┌──

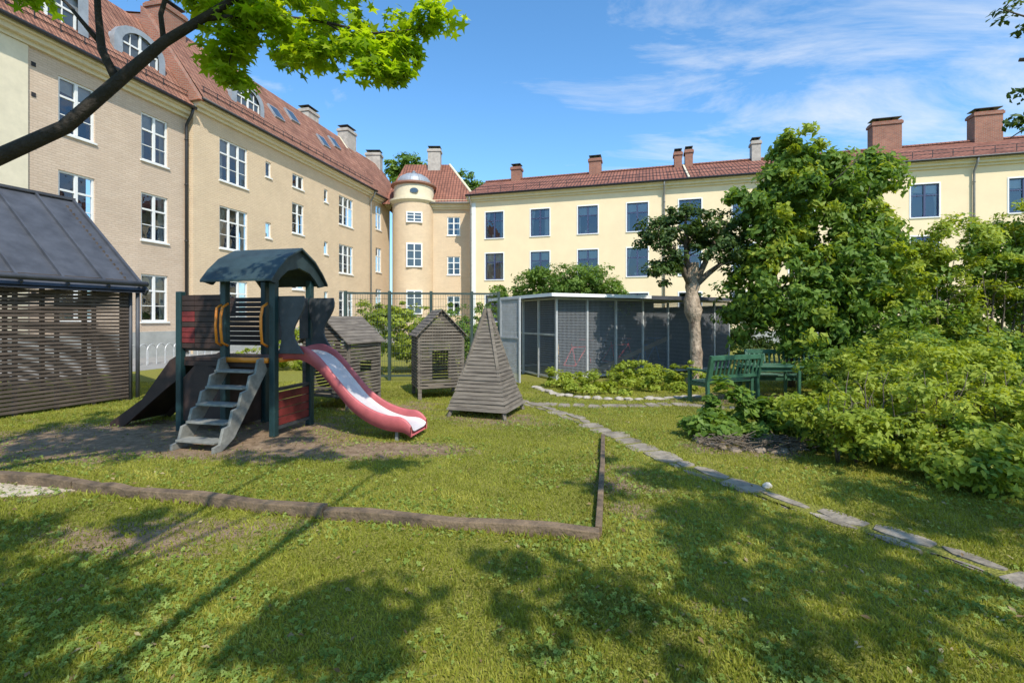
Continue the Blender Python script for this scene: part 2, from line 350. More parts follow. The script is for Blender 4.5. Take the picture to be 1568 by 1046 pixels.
def rocks(name,lst,mat,seed):
    rr=np.random.default_rng(seed); mb=MB()
    for (x,y,z,sx,sy,sz) in lst:
        vs=[];n=8
        jit=1+rr.uniform(-.25,.25,(4,n))
        for j,(ph,rad) in enumerate(((-.5,.8),(.1,1),(.6,.85),(.95,.45))):
            for k in range(n):
                a=2*math.pi*k/n; vs.append((x+sx*rad*math.cos(a)*jit[j,k],y+sy*rad*math.sin(a)*jit[j,k],z+sz*ph*(1+.2*(jit[j,k]-1))))
        fs=[(j*n+k,j*n+(k+1)%n,(j+1)*n+(k+1)%n,(j+1)*n+k) for j in range(3) for k in range(n)]+[tuple(3*n+k for k in range(n))]
        mb.add(vs,fs)
    return mb.fin(name,mat,bevel=.004)
rocks('rock',[(2.42,4.46,.0,.05,.035,.045)],pm('light_rock',(.48,.44,.38),.9,.3,9,.6,30),1)
ed=[(.55,10.9),(.72,10.3),(1.0,9.7),(1.5,9.35),(2.1,9.2),(2.9,9.25),(3.5,9.5),(4.0,9.7)]
lst=[];rr=random.Random(4)
for (a,b2),(c,d) in zip(ed[:-1],ed[1:]):
    m=max(2,int(math.hypot(c-a,d-b2)/.2))
    for i in range(m):
        t=i/m; lst.append((a+(c-a)*t+rr.uniform(-.03,.03),b2+(d-b2)*t+rr.uniform(-.03,.03),.01,rr.uniform(.08,.13),rr.uniform(.06,.09),rr.uniform(.03,.06)))
rocks('garden_bed_edging',lst,STONEL,2)
lst=[]
for i in range(26):
    a=2*math.pi*i/26; rr_=rr.uniform(.92,1.05); lst.append((3.05+.62*rr_*math.cos(a),6.05+.45*rr_*math.sin(a),.0,rr.uniform(.05,.09),rr.uniform(.05,.08),rr.uniform(.03,.06)))
rocks('flower_bed_stone_ring',lst,STONEB,3)
mb=MB()
for i in range(150):
    a=rr.uniform(0,6.28); x=3.0+rr.uniform(-.6,.55); y=5.68+rr.uniform(-.12,.25); l=rr.uniform(.1,.3); mb.tube([(x,y,.03+rr.random()*.12),(x+l*math.cos(a),y+l*.5*math.sin(a),.03+rr.random()*.14)],.006,4)
mb.fin('twig_pile',BARKM)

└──

* [Problem] Give all the lines above again, character for character, without pictures.

* [Task result]
Continue the Blender Python script for this scene: part 2, from line 350. More parts follow. The script is for Blender 4.5. Take the picture to be 1568 by 1046 pixels.
def rocks(name,lst,mat,seed):
    rr=np.random.default_rng(seed); mb=MB()
    for (x,y,z,sx,sy,sz) in lst:
        vs=[];n=8
        jit=1+rr.uniform(-.25,.25,(4,n))
        for j,(ph,rad) in enumerate(((-.5,.8),(.1,1),(.6,.85),(.95,.45))):
            for k in range(n):
                a=2*math.pi*k/n; vs.append((x+sx*rad*math.cos(a)*jit[j,k],y+sy*rad*math.sin(a)*jit[j,k],z+sz*ph*(1+.2*(jit[j,k]-1))))
        fs=[(j*n+k,j*n+(k+1)%n,(j+1)*n+(k+1)%n,(j+1)*n+k) for j in range(3) for k in range(n)]+[tuple(3*n+k for k in range(n))]
        mb.add(vs,fs)
    return mb.fin(name,mat,bevel=.004)
rocks('rock',[(2.42,4.46,.0,.05,.035,.045)],pm('light_rock',(.48,.44,.38),.9,.3,9,.6,30),1)
ed=[(.55,10.9),(.72,10.3),(1.0,9.7),(1.5,9.35),(2.1,9.2),(2.9,9.25),(3.5,9.5),(4.0,9.7)]
lst=[];rr=random.Random(4)
for (a,b2),(c,d) in zip(ed[:-1],ed[1:]):
    m=max(2,int(math.hypot(c-a,d-b2)/.2))
    for i in range(m):
        t=i/m; lst.append((a+(c-a)*t+rr.uniform(-.03,.03),b2+(d-b2)*t+rr.uniform(-.03,.03),.01,rr.uniform(.08,.13),rr.uniform(.06,.09),rr.uniform(.03,.06)))
rocks('garden_bed_edging',lst,STONEL,2)
lst=[]
for i in range(26):
    a=2*math.pi*i/26; rr_=rr.uniform(.92,1.05); lst.append((3.05+.62*rr_*math.cos(a),6.05+.45*rr_*math.sin(a),.0,rr.uniform(.05,.09),rr.uniform(.05,.08),rr.uniform(.03,.06)))
rocks('flower_bed_stone_ring',lst,STONEB,3)
mb=MB()
for i in range(150):
    a=rr.uniform(0,6.28); x=3.0+rr.uniform(-.6,.55); y=5.68+rr.uniform(-.12,.25); l=rr.uniform(.1,.3); mb.tube([(x,y,.03+rr.random()*.12),(x+l*math.cos(a),y+l*.5*math.sin(a),.03+rr.random()*.14)],.006,4)
mb.fin('twig_pile',BARKM)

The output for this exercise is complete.